New DIP Rules

claptrap clap at trap.com
Wed Jul 22 09:56:54 UTC 2020


On Wednesday, 22 July 2020 at 08:20:37 UTC, Mike Parker wrote:
> In response to the controversy over the acceptance of DIP 1028
>
> Henceforth, when a language maintainer wants to write a DIP, he 
> will instead recruit someone to write it for him. This third 
> party will not just be the DIP author, he or she will be the 
> champion of the DIP. The idea is that the maintainer provides 
> the author with the broad outline (bullet points, notes, 
> whatever works) and any input necessary to get the initial 
> draft off the ground, but the author is ultimately responsible 
> for the content, including modifying the additional draft as 
> they see fit, and deciding which bits of community feedback to 
> incorporate and which to ignore throughout the DIP process. 
> (All such DIPs will include a note that the idea came from a 
> maintainer.)

This is utterly pointless, it's still the maintainers DIP in all 
but name, the self interest in seeing it pass is still there 100%.

The problem could have been avoided, Walter knew that 1028 was 
going to be massively unpopular, he said he was expecting the 
backlash. But he steamrollered it through anyway.

What he could have done is ask Andrei to take his place as a 
reviewer given he knew how controversial the DIP was. Or he could 
have let Atila come to a decision by himself.

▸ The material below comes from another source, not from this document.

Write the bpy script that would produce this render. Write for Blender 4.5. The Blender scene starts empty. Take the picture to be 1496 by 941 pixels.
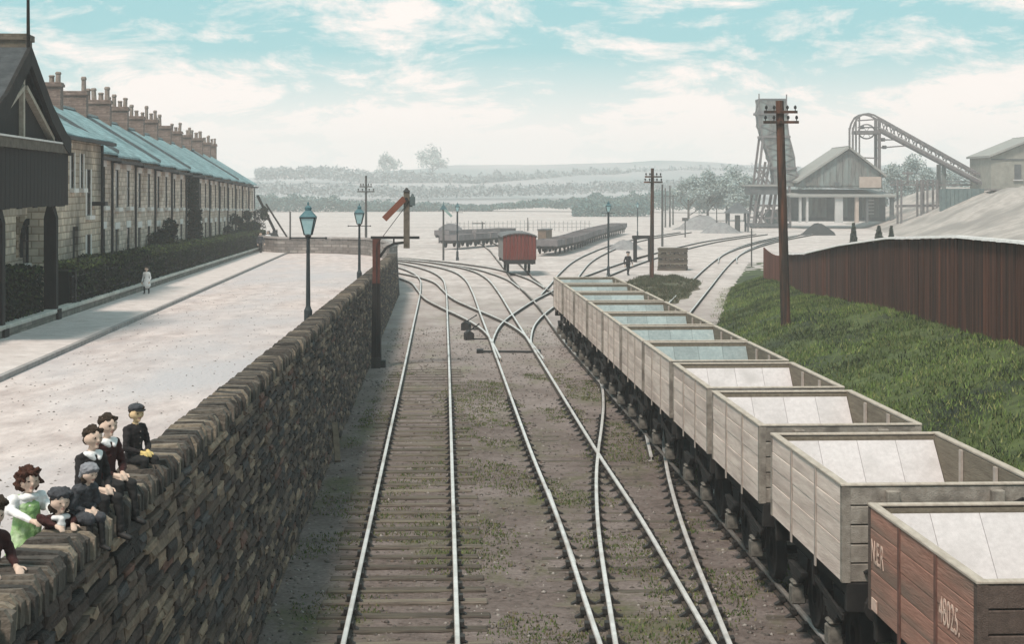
import bpy, bmesh, math, random
import numpy as np
from mathutils import Vector, Matrix, noise

# ------------------------------------------------------------------ camera, sky, sun, exposure
SC = bpy.context.scene
COL = SC.collection
F = 2500.0                      # focal length in photo pixels (photo 1496 wide)
CAMZ = 6.0
cam = bpy.data.cameras.new("camera")
cam.sensor_width = 36.0
cam.lens = 36.0 * F / 1496.0
cam.shift_y = -195.5 / 1496.0
cam.clip_start = 0.2
cam.clip_end = 5000.0
camo = bpy.data.objects.new("camera", cam)
COL.objects.link(camo)
camo.location = (0, 0, CAMZ)
camo.rotation_euler = (math.radians(90), 0, 0)
SC.camera = camo
SC.view_settings.view_transform = 'Standard'
SC.view_settings.look = 'None'
SC.view_settings.exposure = 0.76
SC.view_settings.gamma = 1.0
SC.cycles.use_denoising = True
SC.cycles.max_bounces = 6
SC.cycles.volume_bounces = 1
SC.render.engine = 'CYCLES'

SUN_EL, SUN_AZ = 57.0, 210.0    # high, behind the camera and to its left
W = bpy.data.worlds.new("World")
SC.world = W
W.use_nodes = True
nt = W.node_tree
for n in list(nt.nodes):
    nt.nodes.remove(n)
def wn(t, **k):
    n = nt.nodes.new(t)
    for a, b in k.items():
        setattr(n, a, b)
    return n
out = wn('ShaderNodeOutputWorld')
bg = wn('ShaderNodeBackground')
sky = wn('ShaderNodeTexSky')
sky.sky_type = 'NISHITA'
sky.sun_disc = False
sky.sun_elevation = math.radians(SUN_EL)
sky.sun_rotation = math.radians(SUN_AZ)
bg.inputs['Strength'].default_value = 0.074
tc = wn('ShaderNodeTexCoord')
mp = wn('ShaderNodeMapping')
mp.inputs['Scale'].default_value = (12.5, 12.5, 40.0)
mp.inputs['Location'].default_value = (3.2, 0.6, 0.35)
nz = wn('ShaderNodeTexNoise')
nz.inputs['Scale'].default_value = 1.0
nz.inputs['Detail'].default_value = 12.0
nz.inputs['Roughness'].default_value = 0.70
nz.inputs['Distortion'].default_value = 0.35
rmp = wn('ShaderNodeValToRGB')
rmp.color_ramp.elements[0].position = 0.47
rmp.color_ramp.elements[1].position = 0.63
sep = wn('ShaderNodeSeparateXYZ')
mr = wn('ShaderNodeMapRange')                     # haze whitens the sky towards the horizon
mr.inputs['From Min'].default_value = 0.035
mr.inputs['From Max'].default_value = 0.080
mr.inputs['To Min'].default_value = 0.85
mr.inputs['To Max'].default_value = 0.0
ad = wn('ShaderNodeMath', operation='ADD', use_clamp=True)
mixb = wn('ShaderNodeMixRGB')
mixb.inputs['Fac'].default_value = 0.86
mixb.inputs['Color2'].default_value = (2.45, 5.3, 5.6, 1)       # turquoise of the open sky
mixc = wn('ShaderNodeMixRGB')
mixc.inputs['Color2'].default_value = (8.8, 7.95, 7.5, 1)      # cloud
L = nt.links.new
L(tc.outputs['Generated'], mp.inputs['Vector'])
L(mp.outputs['Vector'], nz.inputs['Vector'])
L(nz.outputs['Fac'], rmp.inputs['Fac'])
L(tc.outputs['Generated'], sep.inputs['Vector'])
L(sep.outputs['Z'], mr.inputs['Value'])
L(rmp.outputs['Color'], ad.inputs[0])
L(mr.outputs['Result'], ad.inputs[1])
L(sky.outputs['Color'], mixb.inputs['Color1'])
L(mixb.outputs['Color'], mixc.inputs['Color1'])
L(ad.outputs['Value'], mixc.inputs['Fac'])
L(mixc.outputs['Color'], bg.inputs['Color'])
L(bg.outputs['Background'], out.inputs['Surface'])

sd = bpy.data.lights.new("sun", 'SUN')
sd.energy = 2.4
sd.angle = math.radians(12)
sd.color = (1.0, 0.89, 0.785)
so = bpy.data.objects.new("sun", sd)
COL.objects.link(so)
_az, _el = math.radians(SUN_AZ), math.radians(SUN_EL)
_dir = Vector((math.sin(_az) * math.cos(_el), math.cos(_az) * math.cos(_el), math.sin(_el)))
so.rotation_euler = _dir.to_track_quat('Z', 'Y').to_euler()

# ------------------------------------------------------------------ helpers
R = random.Random(11)
NR = np.random.default_rng(5)

def tag(o, label=None, cat=None, group=None, kind=None):
    if label: o['label'] = label
    if cat: o['category'] = cat
    if group: o['group'] = group
    if kind: o['kind'] = kind
    return o

def empty(name, loc, rz=0.0, label=None, cat=None, group=None):
    o = bpy.data.objects.new(name, None)
    o.empty_display_size = 0.3
    COL.objects.link(o)
    o.location = loc
    o.rotation_euler = (0, 0, rz)
    return tag(o, label, cat, group)

def link(name, me, parent=None, loc=(0, 0, 0), rot=(0, 0, 0), scale=None):
    o = bpy.data.objects.new(name, me)
    COL.objects.link(o)
    if parent is not None:
        o.parent = parent
    o.location = loc
    o.rotation_euler = rot
    if scale: o.scale = scale
    return o

def kids(o):
    return [c for c in bpy.data.objects if c.parent == o]

def copy_tree(o, parent=None, _map=None):
    if _map is None:
        _map = {}
        for c in bpy.data.objects:
            if c.parent: _map.setdefault(c.parent.name, []).append(c)
    c = o.copy()
    COL.objects.link(c)
    if parent is not None: c.parent = parent
    for ch in _map.get(o.name, []):
        copy_tree(ch, c, _map)
    return c

ORD = ['first', 'second', 'third', 'fourth', 'fifth', 'sixth', 'seventh', 'eighth', 'ninth', 'tenth', 'eleventh',
       'twelfth', 'thirteenth', 'fourteenth', 'fifteenth', 'sixteenth']

class MB:
    def __init__(s):
        s.v = []; s.f = []; s.m = []; s.smooth = False
    def add(s, vs, fs, mi=0):
        b = len(s.v)
        s.v.extend([tuple(p) for p in vs])
        for f in fs:
            s.f.append([b + i for i in f]); s.m.append(mi)
        return s
    def hexa(s, b, t, mi=0):          # two loops of 4 points
        return s.add(list(b) + list(t), [(3, 2, 1, 0), (4, 5, 6, 7), (0, 1, 5, 4), (1, 2, 6, 5), (2, 3, 7, 6), (3, 0, 4, 7)], mi)
    def box(s, c, d, rz=0.0, mi=0, j=0.0):
        hx, hy, hz = d[0] / 2, d[1] / 2, d[2] / 2
        cs, sn = math.cos(rz), math.sin(rz)
        vs = []
        for z in (-hz, hz):
            for x, y in ((-hx, -hy), (hx, -hy), (hx, hy), (-hx, hy)):
                if j:
                    x2, y2, z2 = x + R.uniform(-j, j), y + R.uniform(-j, j), z + R.uniform(-j, j)
                else: x2, y2, z2 = x, y, z
                vs.append((c[0] + x2 * cs - y2 * sn, c[1] + x2 * sn + y2 * cs, c[2] + z2))
        return s.hexa(vs[:4], vs[4:], mi)
    def bbox(s, x0, x1, y0, y1, z0, z1, mi=0):
        return s.box(((x0 + x1) / 2, (y0 + y1) / 2, (z0 + z1) / 2), (x1 - x0, y1 - y0, z1 - z0), 0, mi)
    def beam(s, p, q, w, h, mi=0, up=(0, 0, 1)):
        p, q = Vector(p), Vector(q)
        d = (q - p).normalized()
        u = Vector(up)
        if abs(d.dot(u)) > 0.98: u = Vector((0, 1, 0))
        a = d.cross(u).normalized() * (w / 2)
        b = a.cross(d).normalized() * (h / 2)
        return s.hexa([p - a - b, p + a - b, p + a + b, p - a + b], [q - a - b, q + a - b, q + a + b, q - a + b], mi)
    def tube(s, p, q, r0, r1=None, n=10, mi=0, cap=True):
        if r1 is None: r1 = r0
        p, q = Vector(p), Vector(q)
        d = (q - p).normalized()
        u = Vector((0, 0, 1)) if abs(d.z) < 0.9 else Vector((0, 1, 0))
        a = d.cross(u).normalized(); b = d.cross(a)
        vs = []
        for c, r in ((p, r0), (q, r1)):
            for i in range(n):
                t = 2 * math.pi * i / n
                vs.append(c + a * (r * math.cos(t)) + b * (r * math.sin(t)))
        fs = [(i, (i + 1) % n, n + (i + 1) % n, n + i) for i in range(n)]
        if cap: fs += [tuple(range(n - 1, -1, -1)), tuple(range(n, 2 * n))]
        return s.add(vs, fs, mi)
    def lathe(s, c, prof, n=12, mi=0):   # prof: (r, z)
        vs = []
        for r, z in prof:
            for i in range(n):
                t = 2 * math.pi * i / n
                vs.append((c[0] + r * math.cos(t), c[1] + r * math.sin(t), c[2] + z))
        fs = []
        for k in range(len(prof) - 1):
            for i in range(n):
                j = (i + 1) % n
                fs.append((k * n + i, k * n + j, (k + 1) * n + j, (k + 1) * n + i))
        fs += [tuple(range(n - 1, -1, -1)), tuple(range((len(prof) - 1) * n, len(prof) * n))]
        return s.add(vs, fs, mi)
    def ell(s, c, r, n=10, m=7, mi=0, rot=None, jit=0.0):
        vs = []; fs = []
        for k in range(m + 1):
            ph = math.pi * k / m
            for i in range(n):
                t = 2 * math.pi * i / n
                g = 1 + (R.uniform(-jit, jit) if jit else 0)
                p = Vector((r[0] * math.sin(ph) * math.cos(t) * g, r[1] * math.sin(ph) * math.sin(t) * g, r[2] * math.cos(ph) * g))
                if rot is not None: p = rot @ p
                vs.append(Vector(c) + p)
        for k in range(m):
            for i in range(n):
                j = (i + 1) % n
                fs.append((k * n + i, (k + 1) * n + i, (k + 1) * n + j, k * n + j))
        return s.add(vs, fs, mi)
    def prism(s, poly, off, mi=0):       # planar polygon extruded by off
        n = len(poly); off = Vector(off)
        vs = [Vector(p) for p in poly] + [Vector(p) + off for p in poly]
        fs = [tuple(range(n - 1, -1, -1)), tuple(range(n, 2 * n))]
        fs += [(i, (i + 1) % n, n + (i + 1) % n, n + i) for i in range(n)]
        return s.add(vs, fs, mi)
    def sweep(s, path, prof, mi=0, mis=None):     # prof in (side, up), path of points, horizontal frames
        n = len(prof); m = len(path); vs = []
        for k, p in enumerate(path):
            a = Vector(path[max(0, k - 1)]); b = Vector(path[min(m - 1, k + 1)])
            d = (b - a); d.z = 0; d.normalize()
            sd_ = Vector((d.y, -d.x, 0))
            for (x, z) in prof:
                vs.append(Vector(p) + sd_ * x + Vector((0, 0, z)))
        b0 = len(s.v); s.v.extend([tuple(v) for v in vs])
        for k in range(m - 1):
            for i in range(n):
                j = (i + 1) % n
                s.f.append([b0 + k * n + i, b0 + k * n + j, b0 + (k + 1) * n + j, b0 + (k + 1) * n + i])
                s.m.append(mis[i] if mis else mi)
        s.f.append([b0 + i for i in range(n - 1, -1, -1)]); s.m.append(mi)
        s.f.append([b0 + (m - 1) * n + i for i in range(n)]); s.m.append(mi)
        return s
    def mesh(s, name, mats, smooth=False):
        me = bpy.data.meshes.new(name)
        me.from_pydata(s.v, [], s.f)
        for m in (mats if isinstance(mats, (list, tuple)) else [mats]):
            me.materials.append(m)
        me.polygons.foreach_set('material_index', s.m)
        if smooth: me.polygons.foreach_set('use_smooth', [True] * len(s.f))
        me.update()
        bm = bmesh.new(); bm.from_mesh(me)
        bmesh.ops.recalc_face_normals(bm, faces=bm.faces)
        bm.to_mesh(me); bm.free()
        return me
    def build(s, name, mats, parent=None, loc=(0, 0, 0), rot=(0, 0, 0), smooth=False):
        return link(name, s.mesh(name, mats, smooth), parent, loc, rot)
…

Both of those would have been better than what happened, or what 
is now proposed.


> * /Walter didn't listen to the feedback./ There is a difference 
> between listening to feedback and disagreeing with feedback.

Why then did Andrei manage to change Walters mind when the 
community couldn't? Andrei didn't say anything that hadn't 
already been said 100 times.

Simple fact is either Walter didn't take the time to understand 
what the community was saying / or he didn't value what they said.